- [YOUR INSTRUCTIONS] Retype exactly the lines below, beginning with the first and ending with the line where "S.camera = cam" appears.

- [DATA]
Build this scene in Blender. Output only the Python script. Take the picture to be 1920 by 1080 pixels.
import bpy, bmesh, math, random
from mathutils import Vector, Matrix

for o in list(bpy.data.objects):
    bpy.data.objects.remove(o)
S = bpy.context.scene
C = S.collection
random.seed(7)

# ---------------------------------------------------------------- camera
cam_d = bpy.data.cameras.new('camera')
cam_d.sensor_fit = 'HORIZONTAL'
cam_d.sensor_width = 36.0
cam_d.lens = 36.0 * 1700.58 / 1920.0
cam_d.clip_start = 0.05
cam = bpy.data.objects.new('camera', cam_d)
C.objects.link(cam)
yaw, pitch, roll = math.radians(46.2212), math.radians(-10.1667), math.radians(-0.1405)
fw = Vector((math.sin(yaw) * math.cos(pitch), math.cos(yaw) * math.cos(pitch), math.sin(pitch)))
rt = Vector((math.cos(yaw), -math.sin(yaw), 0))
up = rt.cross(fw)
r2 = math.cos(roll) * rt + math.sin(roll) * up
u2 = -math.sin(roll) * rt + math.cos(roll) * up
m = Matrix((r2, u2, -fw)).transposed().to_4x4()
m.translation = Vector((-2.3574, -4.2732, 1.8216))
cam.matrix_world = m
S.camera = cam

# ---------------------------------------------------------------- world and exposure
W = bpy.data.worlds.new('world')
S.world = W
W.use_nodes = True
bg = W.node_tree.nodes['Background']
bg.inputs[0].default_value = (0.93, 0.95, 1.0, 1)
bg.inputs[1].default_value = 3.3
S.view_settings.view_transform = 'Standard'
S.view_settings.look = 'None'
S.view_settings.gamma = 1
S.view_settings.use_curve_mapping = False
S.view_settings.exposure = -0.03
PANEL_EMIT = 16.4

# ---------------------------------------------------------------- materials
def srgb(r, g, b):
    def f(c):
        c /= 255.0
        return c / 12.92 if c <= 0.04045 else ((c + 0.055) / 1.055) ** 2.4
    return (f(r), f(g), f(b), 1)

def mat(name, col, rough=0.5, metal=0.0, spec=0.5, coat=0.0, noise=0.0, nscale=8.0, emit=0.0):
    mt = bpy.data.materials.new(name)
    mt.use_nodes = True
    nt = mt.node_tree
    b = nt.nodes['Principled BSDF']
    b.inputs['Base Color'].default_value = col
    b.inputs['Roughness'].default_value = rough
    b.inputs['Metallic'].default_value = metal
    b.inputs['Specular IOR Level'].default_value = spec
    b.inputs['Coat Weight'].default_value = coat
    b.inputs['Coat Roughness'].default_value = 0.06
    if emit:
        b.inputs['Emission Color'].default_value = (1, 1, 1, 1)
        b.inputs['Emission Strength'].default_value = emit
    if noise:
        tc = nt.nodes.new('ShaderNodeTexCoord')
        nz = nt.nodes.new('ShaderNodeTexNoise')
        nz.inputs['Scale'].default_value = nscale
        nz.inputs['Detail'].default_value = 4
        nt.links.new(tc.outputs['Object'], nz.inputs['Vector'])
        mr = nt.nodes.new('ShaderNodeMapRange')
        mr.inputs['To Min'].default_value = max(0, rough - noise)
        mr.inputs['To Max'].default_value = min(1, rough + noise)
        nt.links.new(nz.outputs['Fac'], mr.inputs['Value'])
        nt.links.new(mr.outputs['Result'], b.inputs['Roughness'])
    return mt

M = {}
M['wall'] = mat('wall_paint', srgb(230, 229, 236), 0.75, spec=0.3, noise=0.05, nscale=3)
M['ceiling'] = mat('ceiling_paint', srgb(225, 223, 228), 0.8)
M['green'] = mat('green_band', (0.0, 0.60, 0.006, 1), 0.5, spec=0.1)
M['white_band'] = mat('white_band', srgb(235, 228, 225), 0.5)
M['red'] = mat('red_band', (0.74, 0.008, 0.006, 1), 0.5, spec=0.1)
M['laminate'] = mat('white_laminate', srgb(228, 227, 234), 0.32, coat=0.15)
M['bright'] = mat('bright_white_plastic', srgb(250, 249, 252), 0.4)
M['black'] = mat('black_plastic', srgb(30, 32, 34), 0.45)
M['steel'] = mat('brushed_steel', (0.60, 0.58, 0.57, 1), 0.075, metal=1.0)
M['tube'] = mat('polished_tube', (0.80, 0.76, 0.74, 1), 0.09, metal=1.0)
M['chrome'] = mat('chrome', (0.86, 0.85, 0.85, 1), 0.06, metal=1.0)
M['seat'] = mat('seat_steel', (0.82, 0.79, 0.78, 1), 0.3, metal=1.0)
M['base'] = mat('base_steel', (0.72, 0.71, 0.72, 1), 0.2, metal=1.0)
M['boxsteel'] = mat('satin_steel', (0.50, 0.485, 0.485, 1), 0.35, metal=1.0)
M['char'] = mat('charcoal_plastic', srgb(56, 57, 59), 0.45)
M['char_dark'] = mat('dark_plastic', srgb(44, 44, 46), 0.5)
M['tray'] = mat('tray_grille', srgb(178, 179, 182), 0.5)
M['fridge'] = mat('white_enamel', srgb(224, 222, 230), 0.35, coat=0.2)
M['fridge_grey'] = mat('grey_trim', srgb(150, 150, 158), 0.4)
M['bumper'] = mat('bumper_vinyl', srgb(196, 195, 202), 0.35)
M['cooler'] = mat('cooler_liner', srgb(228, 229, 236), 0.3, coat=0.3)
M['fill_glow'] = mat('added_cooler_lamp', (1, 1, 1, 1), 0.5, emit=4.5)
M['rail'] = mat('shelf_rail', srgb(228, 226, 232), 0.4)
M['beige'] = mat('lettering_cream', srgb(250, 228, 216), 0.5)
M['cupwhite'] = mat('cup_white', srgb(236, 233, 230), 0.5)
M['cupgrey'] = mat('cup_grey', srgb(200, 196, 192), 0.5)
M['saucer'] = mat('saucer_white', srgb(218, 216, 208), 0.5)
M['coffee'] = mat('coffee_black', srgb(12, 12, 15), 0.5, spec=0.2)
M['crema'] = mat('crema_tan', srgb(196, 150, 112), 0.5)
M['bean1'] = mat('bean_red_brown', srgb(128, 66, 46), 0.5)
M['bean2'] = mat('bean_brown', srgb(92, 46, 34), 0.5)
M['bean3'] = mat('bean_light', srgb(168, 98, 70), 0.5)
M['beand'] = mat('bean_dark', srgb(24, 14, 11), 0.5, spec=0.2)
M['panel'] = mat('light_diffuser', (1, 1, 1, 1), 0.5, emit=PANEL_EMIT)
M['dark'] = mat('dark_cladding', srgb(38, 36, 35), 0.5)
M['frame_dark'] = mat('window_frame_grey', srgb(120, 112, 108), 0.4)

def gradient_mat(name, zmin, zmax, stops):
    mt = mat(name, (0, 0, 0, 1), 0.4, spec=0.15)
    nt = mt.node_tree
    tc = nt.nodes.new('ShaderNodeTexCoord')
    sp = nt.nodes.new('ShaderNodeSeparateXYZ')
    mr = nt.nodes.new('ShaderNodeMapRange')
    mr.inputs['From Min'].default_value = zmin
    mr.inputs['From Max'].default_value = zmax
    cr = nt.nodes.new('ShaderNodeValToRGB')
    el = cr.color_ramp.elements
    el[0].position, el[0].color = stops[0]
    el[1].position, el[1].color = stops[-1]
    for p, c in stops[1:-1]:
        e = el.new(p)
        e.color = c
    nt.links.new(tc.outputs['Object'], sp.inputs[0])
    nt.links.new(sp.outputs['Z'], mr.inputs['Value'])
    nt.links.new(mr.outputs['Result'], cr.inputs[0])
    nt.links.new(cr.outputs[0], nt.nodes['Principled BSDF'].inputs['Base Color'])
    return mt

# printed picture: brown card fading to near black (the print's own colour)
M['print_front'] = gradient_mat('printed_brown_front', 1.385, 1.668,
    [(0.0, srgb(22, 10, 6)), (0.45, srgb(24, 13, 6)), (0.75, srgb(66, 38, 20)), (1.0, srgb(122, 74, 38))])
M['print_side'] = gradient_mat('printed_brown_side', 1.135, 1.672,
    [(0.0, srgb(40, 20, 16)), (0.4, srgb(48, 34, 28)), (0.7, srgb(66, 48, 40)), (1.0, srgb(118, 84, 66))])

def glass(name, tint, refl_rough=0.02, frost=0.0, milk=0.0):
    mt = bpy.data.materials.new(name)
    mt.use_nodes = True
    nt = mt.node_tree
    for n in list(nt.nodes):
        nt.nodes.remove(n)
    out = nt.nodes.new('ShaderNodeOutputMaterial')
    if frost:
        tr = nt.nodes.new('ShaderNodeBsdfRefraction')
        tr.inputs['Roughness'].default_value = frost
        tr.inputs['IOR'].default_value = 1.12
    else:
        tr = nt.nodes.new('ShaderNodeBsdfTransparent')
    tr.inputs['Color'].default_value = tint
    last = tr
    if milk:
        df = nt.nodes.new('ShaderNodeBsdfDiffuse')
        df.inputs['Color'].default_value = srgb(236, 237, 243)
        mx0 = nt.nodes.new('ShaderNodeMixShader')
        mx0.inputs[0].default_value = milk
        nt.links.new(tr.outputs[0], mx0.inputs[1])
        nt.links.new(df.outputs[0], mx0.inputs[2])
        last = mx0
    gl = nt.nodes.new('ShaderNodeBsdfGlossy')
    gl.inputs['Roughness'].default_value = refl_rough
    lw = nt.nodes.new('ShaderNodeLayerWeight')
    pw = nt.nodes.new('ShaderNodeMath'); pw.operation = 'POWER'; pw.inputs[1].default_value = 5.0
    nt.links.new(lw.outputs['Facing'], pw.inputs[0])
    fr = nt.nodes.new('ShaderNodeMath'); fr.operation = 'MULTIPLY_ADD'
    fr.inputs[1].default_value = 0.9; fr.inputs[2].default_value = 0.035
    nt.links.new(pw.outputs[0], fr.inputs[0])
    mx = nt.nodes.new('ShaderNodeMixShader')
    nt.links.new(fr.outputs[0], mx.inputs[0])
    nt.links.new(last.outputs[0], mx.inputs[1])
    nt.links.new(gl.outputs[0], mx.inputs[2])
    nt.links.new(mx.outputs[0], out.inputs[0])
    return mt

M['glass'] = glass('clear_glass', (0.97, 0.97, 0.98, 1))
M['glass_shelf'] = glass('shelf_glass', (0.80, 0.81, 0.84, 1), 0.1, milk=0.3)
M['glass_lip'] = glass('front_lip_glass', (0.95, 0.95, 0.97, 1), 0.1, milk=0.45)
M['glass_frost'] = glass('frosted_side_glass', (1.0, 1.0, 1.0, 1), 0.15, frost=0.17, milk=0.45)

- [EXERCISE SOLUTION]
Build this scene in Blender. Output only the Python script. Take the picture to be 1920 by 1080 pixels.
import bpy, bmesh, math, random
from mathutils import Vector, Matrix

for o in list(bpy.data.objects):
    bpy.data.objects.remove(o)
S = bpy.context.scene
C = S.collection
random.seed(7)

# ---------------------------------------------------------------- camera
cam_d = bpy.data.cameras.new('camera')
cam_d.sensor_fit = 'HORIZONTAL'
cam_d.sensor_width = 36.0
cam_d.lens = 36.0 * 1700.58 / 1920.0
cam_d.clip_start = 0.05
cam = bpy.data.objects.new('camera', cam_d)
C.objects.link(cam)
yaw, pitch, roll = math.radians(46.2212), math.radians(-10.1667), math.radians(-0.1405)
fw = Vector((math.sin(yaw) * math.cos(pitch), math.cos(yaw) * math.cos(pitch), math.sin(pitch)))
rt = Vector((math.cos(yaw), -math.sin(yaw), 0))
up = rt.cross(fw)
r2 = math.cos(roll) * rt + math.sin(roll) * up
u2 = -math.sin(roll) * rt + math.cos(roll) * up
m = Matrix((r2, u2, -fw)).transposed().to_4x4()
m.translation = Vector((-2.3574, -4.2732, 1.8216))
cam.matrix_world = m
S.camera = cam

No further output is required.